Paulinho – Essa transformação foi lenta e gradual e foi o Capinam (José Carlos Capinam), considerado um dos grandes letristas de sua geração, tendo participado ativamente do movimento tropicalista no fim da década de 60) que me chamou a atenção para este fenômeno. Antes a coisa era feita muito na base do amor e depois começou a ficar muito acelerada. Penso que pra quem esta chegando, entrando no samba agora, tudo bem, mas para quem já viveu outra coisa, experimentou outro contexto, é muito difícil se acostumar.
Capital Cultural - Você faz parte de uma geração que enfrentou um período conturbado com a ditadura militar.  Como foi este período para você?
Paulinho – Confesso que não tive problemas. No máximo tive uma ou outra música censurada. Muitas pessoas pensam, acreditam e às vezes me indagam se fiz “Sinal Fechado” (uma de suas músicas de mais sucesso) pensando nos militares ou naqueles que foram reprimidos. Confesso que não foi o caso. A música surgiu desta coisa das pessoas se encontrarem e dizerem: “quero falar com você”, “preciso falar com você”, e, entretanto, nunca falarem. A letra é em razão de um amigo do Recife que sempre que encontrava no Rio, sempre me dizia: “temos que nos falar”, “depois nos falamos”, mas efetivamente nunca conseguíamos nos falar. Sobre o Regime Militar, nunca participei diretamente, mas fui muito solidário e compreendia as dificuldades daquele momento. Sabia da dor e das dificuldades das pessoas e fiz muitos shows para ajudar os presos políticos.

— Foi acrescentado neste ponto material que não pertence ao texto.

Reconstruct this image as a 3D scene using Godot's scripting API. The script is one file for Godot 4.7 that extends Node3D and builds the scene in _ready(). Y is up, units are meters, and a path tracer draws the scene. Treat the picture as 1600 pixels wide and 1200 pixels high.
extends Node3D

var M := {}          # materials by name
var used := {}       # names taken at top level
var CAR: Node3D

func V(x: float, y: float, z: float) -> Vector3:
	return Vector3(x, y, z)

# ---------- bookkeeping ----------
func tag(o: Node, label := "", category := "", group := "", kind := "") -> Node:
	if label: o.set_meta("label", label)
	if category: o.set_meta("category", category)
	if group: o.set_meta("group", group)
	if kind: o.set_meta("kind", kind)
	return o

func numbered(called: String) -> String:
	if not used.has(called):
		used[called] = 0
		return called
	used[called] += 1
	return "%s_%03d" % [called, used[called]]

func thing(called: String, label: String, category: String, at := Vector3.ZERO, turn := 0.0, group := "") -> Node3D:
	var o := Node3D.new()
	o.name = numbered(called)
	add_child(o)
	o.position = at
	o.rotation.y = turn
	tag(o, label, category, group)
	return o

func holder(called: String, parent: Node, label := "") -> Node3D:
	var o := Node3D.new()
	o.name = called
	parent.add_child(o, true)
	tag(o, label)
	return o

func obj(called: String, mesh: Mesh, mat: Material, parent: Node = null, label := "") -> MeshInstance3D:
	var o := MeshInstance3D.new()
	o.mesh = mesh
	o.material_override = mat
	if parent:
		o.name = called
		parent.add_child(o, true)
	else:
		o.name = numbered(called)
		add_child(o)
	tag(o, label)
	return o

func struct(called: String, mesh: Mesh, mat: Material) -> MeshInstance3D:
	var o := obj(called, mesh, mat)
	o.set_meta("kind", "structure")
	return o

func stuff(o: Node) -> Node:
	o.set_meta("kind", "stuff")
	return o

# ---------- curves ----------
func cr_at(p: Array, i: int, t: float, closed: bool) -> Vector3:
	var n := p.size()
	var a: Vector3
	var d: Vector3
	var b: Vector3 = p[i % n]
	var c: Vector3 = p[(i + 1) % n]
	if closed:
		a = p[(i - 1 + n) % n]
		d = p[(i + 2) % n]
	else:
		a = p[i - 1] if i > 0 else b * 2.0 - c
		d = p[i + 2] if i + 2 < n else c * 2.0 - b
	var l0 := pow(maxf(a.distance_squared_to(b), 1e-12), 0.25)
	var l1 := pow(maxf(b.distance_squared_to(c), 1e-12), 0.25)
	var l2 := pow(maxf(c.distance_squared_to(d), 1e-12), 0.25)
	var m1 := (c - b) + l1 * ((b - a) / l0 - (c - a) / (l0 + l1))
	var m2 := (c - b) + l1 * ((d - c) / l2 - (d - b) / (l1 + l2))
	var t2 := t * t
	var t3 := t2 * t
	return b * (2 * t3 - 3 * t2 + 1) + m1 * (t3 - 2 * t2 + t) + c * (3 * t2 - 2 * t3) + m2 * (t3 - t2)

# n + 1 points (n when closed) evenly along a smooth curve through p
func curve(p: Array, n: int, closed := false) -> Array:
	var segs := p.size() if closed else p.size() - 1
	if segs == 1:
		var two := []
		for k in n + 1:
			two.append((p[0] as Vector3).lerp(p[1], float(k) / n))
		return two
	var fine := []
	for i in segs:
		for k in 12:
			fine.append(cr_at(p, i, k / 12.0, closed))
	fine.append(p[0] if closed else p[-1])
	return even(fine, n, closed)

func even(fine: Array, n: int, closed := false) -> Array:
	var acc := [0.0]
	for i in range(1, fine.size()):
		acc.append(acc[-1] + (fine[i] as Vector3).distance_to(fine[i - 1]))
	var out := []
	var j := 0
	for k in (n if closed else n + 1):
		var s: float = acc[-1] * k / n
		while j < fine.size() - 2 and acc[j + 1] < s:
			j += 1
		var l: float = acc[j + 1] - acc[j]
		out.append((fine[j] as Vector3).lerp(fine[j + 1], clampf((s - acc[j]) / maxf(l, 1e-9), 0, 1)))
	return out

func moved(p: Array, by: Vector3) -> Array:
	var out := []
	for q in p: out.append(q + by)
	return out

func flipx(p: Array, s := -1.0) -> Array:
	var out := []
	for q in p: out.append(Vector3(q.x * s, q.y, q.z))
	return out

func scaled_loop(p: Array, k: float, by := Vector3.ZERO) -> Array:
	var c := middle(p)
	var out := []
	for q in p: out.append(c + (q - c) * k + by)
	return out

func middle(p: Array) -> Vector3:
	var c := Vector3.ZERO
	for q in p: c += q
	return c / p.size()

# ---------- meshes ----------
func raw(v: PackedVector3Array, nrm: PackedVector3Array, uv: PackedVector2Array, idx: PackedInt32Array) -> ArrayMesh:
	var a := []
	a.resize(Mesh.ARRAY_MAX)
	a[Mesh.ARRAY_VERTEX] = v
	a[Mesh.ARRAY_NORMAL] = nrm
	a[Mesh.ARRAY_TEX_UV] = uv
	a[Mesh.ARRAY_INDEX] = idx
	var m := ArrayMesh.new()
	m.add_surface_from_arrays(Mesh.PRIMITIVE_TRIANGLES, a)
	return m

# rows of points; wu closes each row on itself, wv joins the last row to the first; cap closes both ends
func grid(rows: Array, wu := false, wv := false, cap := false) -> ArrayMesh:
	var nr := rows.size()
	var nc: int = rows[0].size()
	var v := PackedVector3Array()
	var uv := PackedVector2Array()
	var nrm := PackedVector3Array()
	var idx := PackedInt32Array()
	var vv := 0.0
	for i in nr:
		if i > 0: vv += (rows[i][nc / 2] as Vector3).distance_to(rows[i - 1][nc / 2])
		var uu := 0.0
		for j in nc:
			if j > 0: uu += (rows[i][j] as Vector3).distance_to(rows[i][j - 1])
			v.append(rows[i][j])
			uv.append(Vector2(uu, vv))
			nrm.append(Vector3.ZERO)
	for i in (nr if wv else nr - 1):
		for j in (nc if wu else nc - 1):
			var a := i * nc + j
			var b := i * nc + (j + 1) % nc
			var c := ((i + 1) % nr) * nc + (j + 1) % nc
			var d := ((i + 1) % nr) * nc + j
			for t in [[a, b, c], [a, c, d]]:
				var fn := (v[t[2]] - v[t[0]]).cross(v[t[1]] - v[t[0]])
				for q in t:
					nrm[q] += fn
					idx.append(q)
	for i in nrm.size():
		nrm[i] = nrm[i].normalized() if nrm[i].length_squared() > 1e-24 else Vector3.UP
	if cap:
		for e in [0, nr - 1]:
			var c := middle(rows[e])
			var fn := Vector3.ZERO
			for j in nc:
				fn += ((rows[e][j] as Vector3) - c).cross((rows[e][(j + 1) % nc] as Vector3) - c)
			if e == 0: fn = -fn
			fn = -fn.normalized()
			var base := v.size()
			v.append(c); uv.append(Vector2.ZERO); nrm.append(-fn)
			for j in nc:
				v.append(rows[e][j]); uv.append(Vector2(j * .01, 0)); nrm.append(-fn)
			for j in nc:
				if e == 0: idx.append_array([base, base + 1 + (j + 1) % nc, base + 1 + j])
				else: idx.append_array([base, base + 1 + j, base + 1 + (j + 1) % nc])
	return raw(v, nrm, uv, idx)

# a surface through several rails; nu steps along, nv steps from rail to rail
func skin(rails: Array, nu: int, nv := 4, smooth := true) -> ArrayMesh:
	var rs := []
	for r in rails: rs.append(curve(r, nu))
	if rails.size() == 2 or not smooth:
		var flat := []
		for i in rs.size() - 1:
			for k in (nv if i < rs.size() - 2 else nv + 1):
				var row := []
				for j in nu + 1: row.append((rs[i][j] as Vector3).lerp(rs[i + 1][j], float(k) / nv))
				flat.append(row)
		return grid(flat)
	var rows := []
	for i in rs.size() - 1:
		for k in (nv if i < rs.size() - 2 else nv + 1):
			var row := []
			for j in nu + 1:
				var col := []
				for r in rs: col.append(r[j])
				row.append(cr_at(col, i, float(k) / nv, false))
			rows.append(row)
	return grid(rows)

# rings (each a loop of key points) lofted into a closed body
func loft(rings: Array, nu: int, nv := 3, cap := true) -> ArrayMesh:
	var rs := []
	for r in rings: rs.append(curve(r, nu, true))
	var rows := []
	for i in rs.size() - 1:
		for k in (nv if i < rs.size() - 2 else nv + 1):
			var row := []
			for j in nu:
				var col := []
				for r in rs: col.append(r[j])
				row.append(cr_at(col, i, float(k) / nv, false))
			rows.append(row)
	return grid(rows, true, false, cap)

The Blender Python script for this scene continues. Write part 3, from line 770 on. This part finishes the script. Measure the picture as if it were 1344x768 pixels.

Capital Cultural – Politicamente como você se colocava?
Paulinho – Todos éramos de alguma maneira engajados em um partido. Eu sempre participei, mas nunca quis me afiliar a nenhum deles. Não gostava de ideia de ficar sendo chamado de fileira ou de quadro do partido.

Capital Cultural - Está nas mãos da presidente Dilma o projeto de lei que transforma o exercício do compositor em profissão. O que você acha da idéia?
Paulinho – A história é cheia de grandes compositores, independente de a profissão ser ou não regulamentada eles são profissionais. Acho que o compositor há muito tempo precisa deste reconhecimento e precisa ser remunerado por isso. Sabemos da história de vários compositores que foram prejudicados, que foram passados para trás e obrigados a assinar contratos em branco. Por tudo que representam para nossa cultura, os compositores merecem este reconhecimento.

Capital Cultural - Apesar de toda experiência, você ainda fica tenso antes de uma apresentação?
Paulinho — Quando faço uma estreia ainda fico nervoso. Em algumas ocasiões chego até a esquecer da letra de uma música. Atrapalho-me também um pouco com pessoas que se manifestam durante o show na hora errada. Como falei estou mais sensível, e mais perceptível a tudo que ocorre ao meu redor e isso de certa forma, cria certa falta de concentração.